DVD/Blu-ray: "Kings of Summer" a wonderfully weird little coming-of-ager


The Kings of Summer (2013)
95 min., rated R.

The debut of first-time director Jordan Vogt-Roberts and first-time screenwriter Chris Galletta, "The Kings of Summer" is sort of a He-Man Woman Haters Club version of Wes Anderson's "Moonrise Kingdom." As roughly the two-hundredth entry in the subgenre of "that one summer" coming-of-agers, the film travels through some pretty familiar turf about youthful nostalgia but goes down easy like a laid-back, directionless summer day with a scrappy, independently made quality.

15-year-old outsider Joe Toy (Nick Robinson) and his tough, sarcastic father Frank (Nick Offerman) constantly ruffle each other's feathers ever since Mom died. Frank tries to date, but Joe makes sure it doesn't work out, leaving a family game of Monopoly when he doesn't get his way and then calling the cops on Dad. Meanwhile, Joe's best friend Patrick (Gabriel Basso) is just annoyed and trapped by his lame, overbearing parents (Megan Mullally, Marc Evan Jackson), who greet him with a wet washcloth to put around his neck after school and won't let him go to a friend's house without taking some vegetable soup. Both high school freshmen want an escape, so when Joe and a weird hanger-on named Biaggio (Moises Arias) scout the woods one night, Patrick is convinced to build a clubhouse from scratch and live on the land, where they can make their own rules. They "hunt" their food from a Boston Market dumpster. They bang sticks on a long pipe like Stomp percussionists. They even grow facial hair. After weeks go by, the boys initially returning home for home goods and supplies, neither the parents nor the cops (Mary-Lynn Rajskub, Thomas Middleditch) can find them, even though they're not that far from the Ohio suburbs.

"The Kings of Summer" gets off to a rather uneven start, feeling half-authentic and half-Quirky McQuirkerson. Joe and Patrick are tough to warm up to, unlike the kids in "The Perks of Being a Wallflower," "Mud" and "The Way Way Back," and the adults begin as either jerks or morons. Then the film redeems itself and sneaks up on you with an unexpected melancholy and an underlying sweetness. While director Vogt-Roberts and writer Chris Galletta indulge a little too much in quirk at first, they have their own off-kilter style (cleverly silly dream/fantasy interludes included) and wisely give the film a timeless feel (the characters don't take their cell phones to the woods).

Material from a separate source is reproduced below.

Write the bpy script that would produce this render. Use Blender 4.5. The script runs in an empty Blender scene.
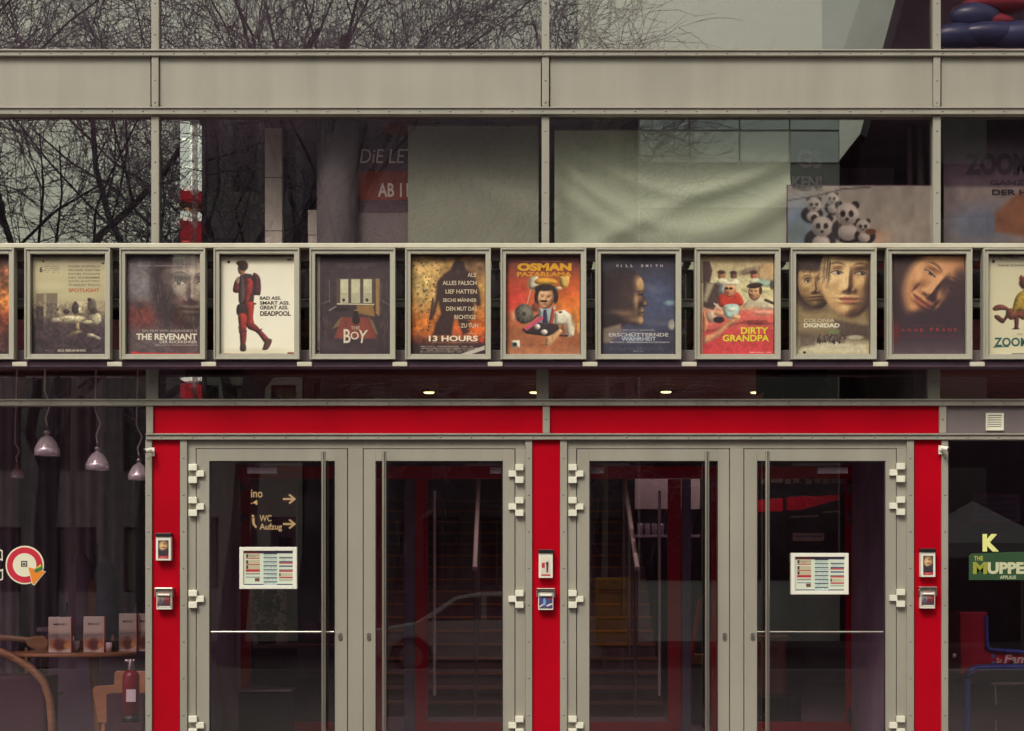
import bpy, bmesh, math, random
import numpy as np
from mathutils import Vector, Matrix
R = math.radians
S = bpy.context.scene
COL = S.collection

# ------------------------------------------------------------------ camera, sky, sun, exposure
CAM_Y, EYE, PPM = -15.0, 1.5, 125.0      # camera distance, eye height, pixels per metre on the facade
HORIZON = 580.0
cam_d = bpy.data.cameras.new("camera")
cam = bpy.data.objects.new("camera", cam_d); COL.objects.link(cam)
cam.location = (0, CAM_Y, EYE); cam.rotation_euler = (R(90), 0, 0)
cam_d.sensor_width = 36; cam_d.lens = 36 * PPM * abs(CAM_Y) / 1024
cam_d.shift_y = (HORIZON - 365.5) / 1024
cam_d.clip_start = 0.1; cam_d.clip_end = 2000
S.camera = cam

W = bpy.data.worlds.new("World"); S.world = W; W.use_nodes = True
nt = W.node_tree; nt.nodes.clear()
sky = nt.nodes.new("ShaderNodeTexSky"); sky.sky_type = 'NISHITA'; sky.sun_disc = False
sky.sun_elevation = R(46); sky.sun_rotation = R(205); sky.dust_density = 4; sky.air_density = 1.2
hs = nt.nodes.new("ShaderNodeHueSaturation"); hs.inputs['Saturation'].default_value = 0.22
tint = nt.nodes.new("ShaderNodeMix"); tint.data_type = 'RGBA'; tint.blend_type = 'MULTIPLY'
tint.inputs[0].default_value = 1.0; tint.inputs[7].default_value = (1.0, 0.985, 0.86, 1)
bg = nt.nodes.new("ShaderNodeBackground"); bg.inputs['Strength'].default_value = 0.125
wo = nt.nodes.new("ShaderNodeOutputWorld")
nt.links.new(sky.outputs[0], hs.inputs['Color']); nt.links.new(hs.outputs[0], tint.inputs[6])
nt.links.new(tint.outputs[2], bg.inputs[0]); nt.links.new(bg.outputs[0], wo.inputs[0])

sun_d = bpy.data.lights.new("sun", 'SUN'); sun_d.energy = 1.2; sun_d.angle = R(16); sun_d.color = (1, .95, .84)
sun = bpy.data.objects.new("sun", sun_d); COL.objects.link(sun)
sun.rotation_euler = (R(90 - 46), 0, R(-25))     # shines down and towards +y, from the left behind the camera
S.view_settings.view_transform = 'Standard'; S.view_settings.look = 'None'
S.view_settings.exposure = 0.44; S.view_settings.gamma = 1
S.cycles.max_bounces = 8; S.cycles.transparent_max_bounces = 24

def at(px, py, y=0.0):
    k = PPM * abs(CAM_Y) / (y - CAM_Y)
    return (px - 512) / k, EYE + (HORIZON - py) / k
def AX(px, y=0.0): return at(px, 0, y)[0]
def AZ(py, y=0.0): return at(0, py, y)[1]

# ------------------------------------------------------------------ materials
def lin(c):
    c = np.asarray(c, float) / 255
    return np.where(c <= .04045, c / 12.92, ((c + .055) / 1.055) ** 2.4)
MATS = {}
def mat(name, col, rough=.5, metal=0, var=.08, scale=6, spec=.5, bump=0, emit=0, stretch=(1, 1, 1), coat=0):
    if name in MATS: return MATS[name]
    m = bpy.data.materials.new(name); m.use_nodes = True
    n, l = m.node_tree.nodes, m.node_tree.links
    b = n['Principled BSDF']
    if max(col) > 1.0: col = tuple(lin(col))
    col = tuple(float(v) for v in col[:3])
    b.inputs['Roughness'].default_value = rough; b.inputs['Metallic'].default_value = metal
    b.inputs['Specular IOR Level'].default_value = spec
    if coat: b.inputs['Coat Weight'].default_value = coat; b.inputs['Coat Roughness'].default_value = .06
    tc = n.new('ShaderNodeTexCoord'); mp = n.new('ShaderNodeMapping'); mp.inputs['Scale'].default_value = stretch
    l.new(tc.outputs['Object'], mp.inputs[0])
    nz = n.new('ShaderNodeTexNoise'); nz.inputs['Scale'].default_value = scale; nz.inputs['Detail'].default_value = 6
    l.new(mp.outputs[0], nz.inputs['Vector'])
    rp = n.new('ShaderNodeValToRGB')
    rp.color_ramp.elements[0].position = .3; rp.color_ramp.elements[1].position = .7
    rp.color_ramp.elements[0].color = tuple(v * (1 - var) for v in col) + (1,)
    rp.color_ramp.elements[1].color = tuple(min(1, v * (1 + var)) for v in col) + (1,)
    l.new(nz.outputs['Fac'], rp.inputs[0]); l.new(rp.outputs[0], b.inputs['Base Color'])
    if bump:
        bp = n.new('ShaderNodeBump'); bp.inputs['Strength'].default_value = bump; bp.inputs['Distance'].default_value = .01
        l.new(nz.outputs['Fac'], bp.inputs['Height']); l.new(bp.outputs[0], b.inputs['Normal'])
    if emit:
        b.inputs['Emission Color'].default_value = col + (1,); b.inputs['Emission Strength'].default_value = emit
    MATS[name] = m; return m

def glass(name, tintc=(.9, .88, .88), refl=.085, wob=.0):
    if name in MATS: return MATS[name]
    m = bpy.data.materials.new(name); m.use_nodes = True
    n, l = m.node_tree.nodes, m.node_tree.links; n.clear()
    out = n.new('ShaderNodeOutputMaterial'); mix = n.new('ShaderNodeMixShader')
    tr = n.new('ShaderNodeBsdfTransparent'); tr.inputs[0].default_value = tintc + (1,)
    gl = n.new('ShaderNodeBsdfGlossy'); gl.inputs['Roughness'].default_value = 0.0
    gl.inputs[0].default_value = (.92, 1, .88, 1)
    lw = n.new('ShaderNodeLayerWeight'); lw.inputs[0].default_value = .5
    pw = n.new('ShaderNodeMath'); pw.operation = 'POWER'; pw.inputs[1].default_value = 4
    ma = n.new('ShaderNodeMath'); ma.operation = 'MULTIPLY_ADD'; ma.inputs[1].default_value = .5; ma.inputs[2].default_value = refl
    l.new(lw.outputs['Facing'], pw.inputs[0]); l.new(pw.outputs[0], ma.inputs[0])
    l.new(ma.outputs[0], mix.inputs[0]); l.new(tr.outputs[0], mix.inputs[1]); l.new(gl.outputs[0], mix.inputs[2])
    if wob:
        tc = n.new('ShaderNodeTexCoord'); nz = n.new('ShaderNodeTexNoise'); nz.inputs['Scale'].default_value = .9
        nz.inputs['Detail'].default_value = 1
        l.new(tc.outputs['Object'], nz.inputs['Vector'])
        bp = n.new('ShaderNodeBump'); bp.inputs['Strength'].default_value = wob; bp.inputs['Distance'].default_value = .02
        l.new(nz.outputs['Fac'], bp.inputs['Height']); l.new(bp.outputs[0], gl.inputs['Normal'])
    l.new(mix.outputs[0], out.inputs[0]); MATS[name] = m; return m

def painted_metal(name, col):
    """powder-coated aluminium: faint vertical weather streaks and small specks"""
    if name in MATS: return MATS[name]
    m = mat(name, col, rough=.42, var=.07, scale=1.3, stretch=(1, 1, 1), bump=.04)
    n, l = m.node_tree.nodes, m.node_tree.links; b = n['Principled BSDF']
    src = b.inputs['Base Color'].links[0].from_socket
    tc = n.new('ShaderNodeTexCoord'); mp = n.new('ShaderNodeMapping'); mp.inputs['Scale'].default_value = (2.4, 2.4, .22)
    nz = n.new('ShaderNodeTexNoise'); nz.inputs['Scale'].default_value = 2; nz.inputs['Detail'].default_value = 8
    l.new(tc.outputs['Object'], mp.inputs[0]); l.new(mp.outputs[0], nz.inputs['Vector'])
    rp = n.new('ShaderNodeValToRGB'); rp.color_ramp.elements[0].position = .35; rp.color_ramp.elements[1].position = .62
    rp.color_ramp.elements[0].color = (.74, .71, .69, 1); rp.color_ramp.elements[1].color = (1, 1, 1, 1)
    mx = n.new('ShaderNodeMix'); mx.data_type = 'RGBA'; mx.blend_type = 'MULTIPLY'; mx.inputs[0].default_value = .4
    l.new(nz.outputs['Fac'], rp.inputs[0]); l.new(src, mx.inputs[6]); l.new(rp.outputs[0], mx.inputs[7])
    l.new(mx.outputs[2], b.inputs['Base Color'])
    return m

def print_mat():
    if 'poster_print' in MATS: return MATS['poster_print']
    m = bpy.data.materials.new('poster_print'); m.use_nodes = True
    n, l = m.node_tree.nodes, m.node_tree.links; b = n['Principled BSDF']
    a = n.new('ShaderNodeVertexColor'); a.layer_name = 'ink'
    l.new(a.outputs['Color'], b.inputs['Base Color']); b.inputs['Roughness'].default_value = .55
    MATS['poster_print'] = m; return m

GREY = painted_metal('greige_painted_metal', (.335, .31, .262))
GREYD = painted_metal('taupe_painted_metal', (.18, .145, .15))
CAP = painted_metal('pale_cap_metal', (.60, .56, .45))
RED = mat('red_gloss_panel', (.44, .001, .011), rough=.28, var=.10, scale=1.6, coat=.07, spec=.2)
RIVET = mat('rivet_steel', (.30, .26, .24), rough=.35, metal=.7)
DARKGAP = mat('dark_gasket', (.018, .013, .016), rough=.7)
STEEL = mat('brushed_steel', (.55, .51, .45), rough=.28, metal=1, var=.1, scale=20, stretch=(1, 1, .1))
HINGE = mat('pale_hinge_metal', (.86, .83, .70), rough=.35, metal=.15)
WHITE = mat('white_plastic', (.80, .77, .68), rough=.4, var=.03)
BLACK = mat('black_plastic', (.012, .009, .012), rough=.4)
GLASS = glass('window_glass', (.93, .89, .91), .115, .006)
CAFEGL = glass('cafe_glass', (.92, .85, .92), .105, .005)
DGLASS = glass('door_glass', (.92, .85, .92), .072, .004)
COVER = glass('acrylic_cover', (.98, .97, .96), .013, .004)
INGLASS = glass('inner_glass', (.95, .93, .95), .025)
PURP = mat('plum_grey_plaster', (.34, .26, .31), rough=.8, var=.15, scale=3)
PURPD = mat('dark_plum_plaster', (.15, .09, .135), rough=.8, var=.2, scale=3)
FLOORM = mat('dark_floor_tile', (.34, .25, .31), rough=.3, var=.2, scale=4)
WOOD = mat('bent_plywood', (.30, .155, .06), rough=.45, var=.25, scale=4, stretch=(1, 1, 8))
WOODD = mat('brown_slats', (.70, .38, .30), rough=.6, var=.3, scale=3, stretch=(.3, 9, 1))
PLUM = mat('plum_upholstery', (.06, .014, .03), rough=.85)
CHROME = mat('polished_chrome', (.95, .95, .84), rough=.16, metal=.5, var=.02)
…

Newcomer Robinson is quite good as Joe, especially when he grows a light mustache, experiences his first heartbreak, and starts smoking stogies. He shares such a comfortably real chemistry with co-star Basso that we grow to care about them as friends. As for the rail-thin, bug-eyed Biaggio, he's an oddball creation that would feel more at home in "Napoleon Dynamite" and a half-formed character with a non-sequitur shtick. He creates a ransom note, carries a machete around, and says that he doesn't see himself as having a gender, but Biaggio is played with total commitment by Arias. As widower Frank, Offerman is hilariously off-putting and then admirably underplays his touching moments with Robinson. The always-welcome Megan Mullally (of course, Offerman's real-life wife) is amusingly clueless and meddling as Patrick's mother who, at dinner, tells her son, "We watched a very good movie ["Hancock"] on the cable last night" with "Will Prince." Also, Alison Brie makes her brief moments count as Joe's older sister, who made the smart choice of moving out of the house but sticks up for her brother when she's home, and Erin Moriarty, who could be Alison Lohman's younger double, does nice work as Kelly, Joe's friend and crush who might just come between his friendship with Patrick.

Like a film that celebrates rebellion and unsupervised youth should, this one has a memorable (and unusual) soundtrack, with Ryan Miller's evocative score mixing samplings from video games and featuring thematically perfect tracks like MGMT's psychedelically poppy "The Youth" and Douglas James & Kevin Writer's hip-hoppy "How I Rise." Entitled "Toy's House" at Sundance, this little film probably owes a debt or two to "Stand by Me," but in the main, it's just wonderfully weird, funny, and resonant. "The Kings of Summer" came out in a year with plenty of coming-of-age film competition, and while this isn't some classic, it's likable and has its little charms.